The primary source of GHG emissions in oil sands mining is the energy required to mine and transport the oil sand, separate the oil from the sand, and process the oil. For in situ operations, the primary source of GHG emissions is the combustion of natural gas to generate steam. According to a June 2009 study by engineering firm Jacobs Consultancy, “Life Cycle Assessment Comparison for North American and Imported Crudes,” life cycle greenhouse gas (GHG) emissions for oil sands are comparable to domestic and imported conventional crude oils. Furthermore, about 75 percent of GHG emissions occur during fuel consumption and aren’t impacted by the source of the crude oil.

The oil sands industry has, through continual advancements in technology and energy efficiency, reduced GHG emissions per barrel by more than 30 per cent since 1990.

Cogeneration further reduces GHG emissions. Cogeneration produces steam and electricity from a single source, and because cogeneration plants are sized according to a facility’s steam requirements there is often more electricity produced than required.

The excess electricity is sold to the grid, meaning less natural gas and coal needs to be used to meet electricity needs. This significantly reduces GHG and other air emissions. All existing oil sands mines and all but a few small in situ projects have cogeneration facilities; more than 98 percent of oil sands production has associated cogeneration. Cogeneration in the oil sands provides approximately 18 percent of Alberta’s total electricity supply.
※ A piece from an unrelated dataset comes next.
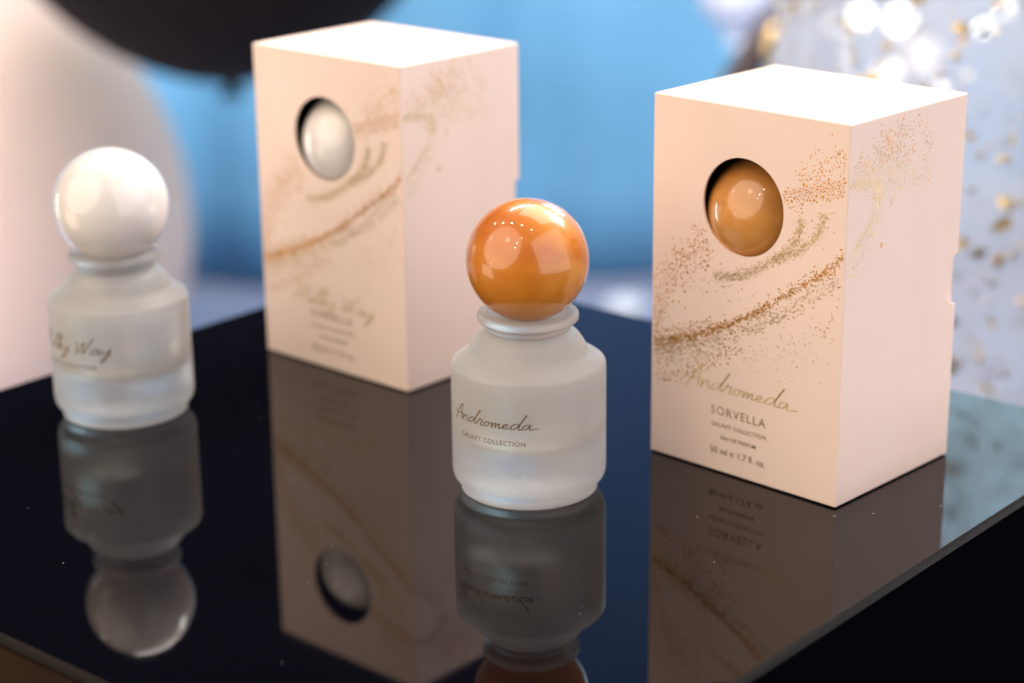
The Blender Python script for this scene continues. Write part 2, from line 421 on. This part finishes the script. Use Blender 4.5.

Additional reductions are expected through the development of carbon capture and storage (CCS) and new in situ extraction technologies. CCS is well understood from a technical perspective but widespread implementation has been limited because of the economic environment and the lack of existing infrastructure. The Alberta government has committed CAD2 billion to CCS development, the federal government has committed CAD1 billion, and industry is also investing heavily.

In situ operations require significant amounts of energy to generate the steam which is injected underground to warm the bitumen before it can be pumped to the surface.

There has been significant progress in reducing the amount of steam required to achieve this and there are several technologies that have the potential to further reduce GHG emissions per barrel to levels equivalent to–or better than–imported conventional oil.